— start GIVEN INFORMATION —

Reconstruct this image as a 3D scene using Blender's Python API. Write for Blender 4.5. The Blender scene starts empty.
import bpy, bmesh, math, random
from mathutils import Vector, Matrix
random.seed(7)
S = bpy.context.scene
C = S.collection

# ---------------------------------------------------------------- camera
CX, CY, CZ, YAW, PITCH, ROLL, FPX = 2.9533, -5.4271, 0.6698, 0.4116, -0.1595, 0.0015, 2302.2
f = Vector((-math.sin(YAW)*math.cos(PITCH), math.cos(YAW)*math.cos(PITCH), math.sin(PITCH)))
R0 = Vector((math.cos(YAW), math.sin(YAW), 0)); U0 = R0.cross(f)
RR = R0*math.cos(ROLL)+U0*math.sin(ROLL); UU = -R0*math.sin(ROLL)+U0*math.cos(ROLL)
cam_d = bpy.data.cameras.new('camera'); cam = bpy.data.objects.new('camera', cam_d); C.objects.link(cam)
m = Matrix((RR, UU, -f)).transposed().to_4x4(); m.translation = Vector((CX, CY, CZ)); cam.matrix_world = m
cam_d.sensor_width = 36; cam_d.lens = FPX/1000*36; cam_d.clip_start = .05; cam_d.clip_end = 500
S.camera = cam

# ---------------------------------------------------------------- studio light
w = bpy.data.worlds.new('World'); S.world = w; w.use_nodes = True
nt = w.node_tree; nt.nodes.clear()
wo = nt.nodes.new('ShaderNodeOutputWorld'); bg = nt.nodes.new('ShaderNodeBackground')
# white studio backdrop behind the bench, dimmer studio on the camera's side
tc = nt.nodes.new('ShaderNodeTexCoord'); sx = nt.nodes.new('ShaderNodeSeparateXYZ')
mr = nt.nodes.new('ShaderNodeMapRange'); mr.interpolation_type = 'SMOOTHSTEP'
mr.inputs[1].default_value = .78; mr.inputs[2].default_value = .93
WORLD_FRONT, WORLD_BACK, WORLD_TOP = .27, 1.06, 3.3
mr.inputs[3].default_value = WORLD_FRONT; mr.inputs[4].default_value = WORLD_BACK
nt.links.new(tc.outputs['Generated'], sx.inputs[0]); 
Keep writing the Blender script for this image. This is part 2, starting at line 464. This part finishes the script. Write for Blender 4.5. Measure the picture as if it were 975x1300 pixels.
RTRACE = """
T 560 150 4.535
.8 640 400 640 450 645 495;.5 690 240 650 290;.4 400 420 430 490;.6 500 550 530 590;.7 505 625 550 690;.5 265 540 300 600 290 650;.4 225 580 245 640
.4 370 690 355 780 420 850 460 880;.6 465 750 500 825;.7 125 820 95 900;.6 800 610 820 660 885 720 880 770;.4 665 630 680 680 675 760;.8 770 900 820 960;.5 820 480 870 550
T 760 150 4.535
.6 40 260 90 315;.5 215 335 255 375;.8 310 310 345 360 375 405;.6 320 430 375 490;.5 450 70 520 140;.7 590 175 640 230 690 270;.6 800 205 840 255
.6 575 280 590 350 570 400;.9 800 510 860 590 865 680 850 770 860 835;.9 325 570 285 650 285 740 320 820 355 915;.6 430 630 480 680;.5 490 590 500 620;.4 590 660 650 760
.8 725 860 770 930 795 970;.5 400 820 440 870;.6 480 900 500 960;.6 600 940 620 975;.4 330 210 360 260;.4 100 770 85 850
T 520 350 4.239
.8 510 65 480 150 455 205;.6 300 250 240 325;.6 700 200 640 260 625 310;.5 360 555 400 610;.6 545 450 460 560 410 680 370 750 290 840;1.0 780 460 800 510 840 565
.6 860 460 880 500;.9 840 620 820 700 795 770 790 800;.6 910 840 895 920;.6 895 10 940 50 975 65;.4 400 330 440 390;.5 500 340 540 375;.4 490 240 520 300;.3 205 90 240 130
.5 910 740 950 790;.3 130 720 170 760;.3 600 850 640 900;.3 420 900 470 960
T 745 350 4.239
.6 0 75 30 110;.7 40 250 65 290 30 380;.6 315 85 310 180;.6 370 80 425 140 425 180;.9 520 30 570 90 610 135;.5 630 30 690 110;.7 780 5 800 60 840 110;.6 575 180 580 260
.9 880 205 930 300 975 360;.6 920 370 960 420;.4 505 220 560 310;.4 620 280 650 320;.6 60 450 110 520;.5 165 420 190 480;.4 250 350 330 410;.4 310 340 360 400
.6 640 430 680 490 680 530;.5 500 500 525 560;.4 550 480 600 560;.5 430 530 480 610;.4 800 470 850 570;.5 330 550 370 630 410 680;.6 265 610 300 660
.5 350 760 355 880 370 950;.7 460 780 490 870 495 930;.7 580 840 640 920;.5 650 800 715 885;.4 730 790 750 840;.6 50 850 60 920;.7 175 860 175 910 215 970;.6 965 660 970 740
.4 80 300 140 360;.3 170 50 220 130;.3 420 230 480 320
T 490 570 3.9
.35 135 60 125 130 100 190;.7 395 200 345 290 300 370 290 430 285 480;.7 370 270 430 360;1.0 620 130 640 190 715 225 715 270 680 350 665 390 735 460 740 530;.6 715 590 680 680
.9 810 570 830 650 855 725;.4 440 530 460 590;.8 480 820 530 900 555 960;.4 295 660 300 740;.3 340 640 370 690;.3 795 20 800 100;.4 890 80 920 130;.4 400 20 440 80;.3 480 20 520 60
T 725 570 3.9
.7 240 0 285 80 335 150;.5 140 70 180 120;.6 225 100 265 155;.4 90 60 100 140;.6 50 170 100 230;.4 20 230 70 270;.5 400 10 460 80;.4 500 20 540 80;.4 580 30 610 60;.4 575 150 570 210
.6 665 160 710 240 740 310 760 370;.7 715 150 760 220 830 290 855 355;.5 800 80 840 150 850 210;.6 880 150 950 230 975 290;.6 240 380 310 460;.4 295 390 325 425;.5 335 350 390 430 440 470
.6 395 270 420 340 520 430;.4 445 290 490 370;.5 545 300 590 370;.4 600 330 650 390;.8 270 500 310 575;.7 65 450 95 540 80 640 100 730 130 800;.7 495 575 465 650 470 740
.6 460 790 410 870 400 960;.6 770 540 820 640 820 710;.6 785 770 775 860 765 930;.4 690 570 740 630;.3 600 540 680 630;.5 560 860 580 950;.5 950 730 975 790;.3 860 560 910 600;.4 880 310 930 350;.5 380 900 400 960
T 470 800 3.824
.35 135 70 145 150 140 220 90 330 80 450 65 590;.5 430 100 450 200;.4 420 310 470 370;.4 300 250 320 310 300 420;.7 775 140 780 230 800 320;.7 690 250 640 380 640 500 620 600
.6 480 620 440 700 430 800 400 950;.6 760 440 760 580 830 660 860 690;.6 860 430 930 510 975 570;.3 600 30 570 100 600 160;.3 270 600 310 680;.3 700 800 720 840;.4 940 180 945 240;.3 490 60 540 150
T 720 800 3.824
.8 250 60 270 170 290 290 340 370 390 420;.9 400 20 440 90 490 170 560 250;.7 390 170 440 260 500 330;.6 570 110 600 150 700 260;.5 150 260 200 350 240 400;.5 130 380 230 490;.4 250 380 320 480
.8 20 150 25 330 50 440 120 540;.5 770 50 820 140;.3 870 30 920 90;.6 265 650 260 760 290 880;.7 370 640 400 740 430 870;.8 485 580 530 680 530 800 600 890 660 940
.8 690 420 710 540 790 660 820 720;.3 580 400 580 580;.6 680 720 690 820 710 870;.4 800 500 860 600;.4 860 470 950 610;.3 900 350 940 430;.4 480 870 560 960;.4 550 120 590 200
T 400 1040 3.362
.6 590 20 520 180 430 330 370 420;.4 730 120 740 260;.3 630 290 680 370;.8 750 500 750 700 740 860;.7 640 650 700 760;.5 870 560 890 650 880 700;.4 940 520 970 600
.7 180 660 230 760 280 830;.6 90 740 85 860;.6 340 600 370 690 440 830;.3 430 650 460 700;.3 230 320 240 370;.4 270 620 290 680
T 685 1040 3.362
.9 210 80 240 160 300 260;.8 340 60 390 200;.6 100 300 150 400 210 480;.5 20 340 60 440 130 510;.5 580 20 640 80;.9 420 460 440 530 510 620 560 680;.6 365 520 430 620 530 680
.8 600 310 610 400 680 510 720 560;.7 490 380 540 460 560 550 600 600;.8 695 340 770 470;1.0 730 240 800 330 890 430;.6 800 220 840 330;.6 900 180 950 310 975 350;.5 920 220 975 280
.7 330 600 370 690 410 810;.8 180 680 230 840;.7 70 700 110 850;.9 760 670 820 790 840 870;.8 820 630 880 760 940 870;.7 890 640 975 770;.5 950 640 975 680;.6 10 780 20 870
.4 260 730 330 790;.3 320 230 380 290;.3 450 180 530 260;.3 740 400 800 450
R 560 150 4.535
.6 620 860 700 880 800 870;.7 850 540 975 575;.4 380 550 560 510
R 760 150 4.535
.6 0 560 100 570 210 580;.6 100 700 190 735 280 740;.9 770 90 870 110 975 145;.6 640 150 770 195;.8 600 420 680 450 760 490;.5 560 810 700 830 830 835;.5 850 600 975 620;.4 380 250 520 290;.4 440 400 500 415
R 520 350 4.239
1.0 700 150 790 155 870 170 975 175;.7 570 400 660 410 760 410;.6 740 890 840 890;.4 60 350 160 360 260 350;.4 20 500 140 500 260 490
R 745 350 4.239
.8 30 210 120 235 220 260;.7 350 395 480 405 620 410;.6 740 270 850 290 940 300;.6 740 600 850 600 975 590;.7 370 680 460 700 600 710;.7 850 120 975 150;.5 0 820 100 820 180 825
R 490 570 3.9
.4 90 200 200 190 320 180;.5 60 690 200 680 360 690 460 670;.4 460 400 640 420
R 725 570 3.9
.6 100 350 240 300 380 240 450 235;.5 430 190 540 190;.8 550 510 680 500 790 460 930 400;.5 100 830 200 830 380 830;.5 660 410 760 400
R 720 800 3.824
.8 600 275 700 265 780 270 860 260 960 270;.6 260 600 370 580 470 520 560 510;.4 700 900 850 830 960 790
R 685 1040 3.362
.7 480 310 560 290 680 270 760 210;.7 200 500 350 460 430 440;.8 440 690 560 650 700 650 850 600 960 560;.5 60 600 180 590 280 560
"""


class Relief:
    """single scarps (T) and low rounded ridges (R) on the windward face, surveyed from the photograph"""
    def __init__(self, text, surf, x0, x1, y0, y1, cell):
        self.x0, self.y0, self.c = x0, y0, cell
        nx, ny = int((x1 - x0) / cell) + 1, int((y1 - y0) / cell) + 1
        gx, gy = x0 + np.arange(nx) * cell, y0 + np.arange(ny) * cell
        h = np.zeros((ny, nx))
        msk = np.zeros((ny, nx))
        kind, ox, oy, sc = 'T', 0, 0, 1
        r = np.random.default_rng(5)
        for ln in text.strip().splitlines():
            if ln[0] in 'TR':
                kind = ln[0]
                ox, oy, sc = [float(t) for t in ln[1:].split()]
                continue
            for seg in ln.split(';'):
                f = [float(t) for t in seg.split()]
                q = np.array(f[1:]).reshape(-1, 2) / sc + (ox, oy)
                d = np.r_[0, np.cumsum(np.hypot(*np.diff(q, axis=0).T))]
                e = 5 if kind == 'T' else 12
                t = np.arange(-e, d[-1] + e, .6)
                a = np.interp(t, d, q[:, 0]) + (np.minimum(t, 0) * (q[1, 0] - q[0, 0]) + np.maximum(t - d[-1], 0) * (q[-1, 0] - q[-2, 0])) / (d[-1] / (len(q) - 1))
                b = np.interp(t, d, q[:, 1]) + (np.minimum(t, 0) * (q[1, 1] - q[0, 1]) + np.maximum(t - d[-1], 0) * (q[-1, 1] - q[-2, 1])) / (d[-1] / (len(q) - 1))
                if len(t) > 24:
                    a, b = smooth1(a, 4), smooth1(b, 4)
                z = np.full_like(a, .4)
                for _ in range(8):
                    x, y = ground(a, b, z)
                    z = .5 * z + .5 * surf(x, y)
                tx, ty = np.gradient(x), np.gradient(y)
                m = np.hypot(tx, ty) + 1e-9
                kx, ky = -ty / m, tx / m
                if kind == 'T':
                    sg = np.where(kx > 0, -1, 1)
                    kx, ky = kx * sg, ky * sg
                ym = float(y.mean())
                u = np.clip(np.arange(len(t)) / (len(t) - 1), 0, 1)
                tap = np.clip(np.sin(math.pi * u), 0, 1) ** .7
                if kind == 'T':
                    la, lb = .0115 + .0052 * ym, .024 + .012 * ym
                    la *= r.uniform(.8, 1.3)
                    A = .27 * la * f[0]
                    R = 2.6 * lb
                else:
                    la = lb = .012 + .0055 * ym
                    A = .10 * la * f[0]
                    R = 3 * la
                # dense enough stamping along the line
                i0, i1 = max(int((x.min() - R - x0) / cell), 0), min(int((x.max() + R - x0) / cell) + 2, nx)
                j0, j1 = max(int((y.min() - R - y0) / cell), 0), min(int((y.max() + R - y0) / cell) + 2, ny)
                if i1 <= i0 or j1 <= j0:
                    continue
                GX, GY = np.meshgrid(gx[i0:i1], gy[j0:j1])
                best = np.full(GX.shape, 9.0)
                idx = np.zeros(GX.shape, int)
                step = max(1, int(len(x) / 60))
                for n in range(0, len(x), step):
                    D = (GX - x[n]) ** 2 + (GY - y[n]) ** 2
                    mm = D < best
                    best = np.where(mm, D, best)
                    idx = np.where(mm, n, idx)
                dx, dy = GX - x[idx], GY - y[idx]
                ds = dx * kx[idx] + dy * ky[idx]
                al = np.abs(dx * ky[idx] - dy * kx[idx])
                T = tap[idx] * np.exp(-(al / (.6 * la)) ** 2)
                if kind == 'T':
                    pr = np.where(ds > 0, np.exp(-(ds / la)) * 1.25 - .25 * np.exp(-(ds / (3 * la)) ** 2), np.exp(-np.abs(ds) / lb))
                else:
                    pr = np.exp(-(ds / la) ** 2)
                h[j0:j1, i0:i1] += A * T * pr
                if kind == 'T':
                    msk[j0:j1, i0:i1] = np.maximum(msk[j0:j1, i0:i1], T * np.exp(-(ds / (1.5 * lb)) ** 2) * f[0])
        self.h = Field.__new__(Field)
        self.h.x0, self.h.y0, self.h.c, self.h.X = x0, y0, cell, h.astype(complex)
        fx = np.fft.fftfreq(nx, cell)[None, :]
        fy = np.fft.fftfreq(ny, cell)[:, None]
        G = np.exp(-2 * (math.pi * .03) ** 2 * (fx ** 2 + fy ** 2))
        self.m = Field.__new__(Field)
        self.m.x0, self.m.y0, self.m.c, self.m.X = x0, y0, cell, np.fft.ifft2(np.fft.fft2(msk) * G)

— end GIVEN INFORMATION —

▸ **STATED EXERCISE**:
Above are the entries; repeat their lines exactly, from the first through the one that contains "S.camera = cam".

▸ **TASK RESPONSE**:
Reconstruct this image as a 3D scene using Blender's Python API. Write for Blender 4.5. The Blender scene starts empty.
import bpy, bmesh, math, random
from mathutils import Vector, Matrix
random.seed(7)
S = bpy.context.scene
C = S.collection

# ---------------------------------------------------------------- camera
CX, CY, CZ, YAW, PITCH, ROLL, FPX = 2.9533, -5.4271, 0.6698, 0.4116, -0.1595, 0.0015, 2302.2
f = Vector((-math.sin(YAW)*math.cos(PITCH), math.cos(YAW)*math.cos(PITCH), math.sin(PITCH)))
R0 = Vector((math.cos(YAW), math.sin(YAW), 0)); U0 = R0.cross(f)
RR = R0*math.cos(ROLL)+U0*math.sin(ROLL); UU = -R0*math.sin(ROLL)+U0*math.cos(ROLL)
cam_d = bpy.data.cameras.new('camera'); cam = bpy.data.objects.new('camera', cam_d); C.objects.link(cam)
m = Matrix((RR, UU, -f)).transposed().to_4x4(); m.translation = Vector((CX, CY, CZ)); cam.matrix_world = m
cam_d.sensor_width = 36; cam_d.lens = FPX/1000*36; cam_d.clip_start = .05; cam_d.clip_end = 500
S.camera = cam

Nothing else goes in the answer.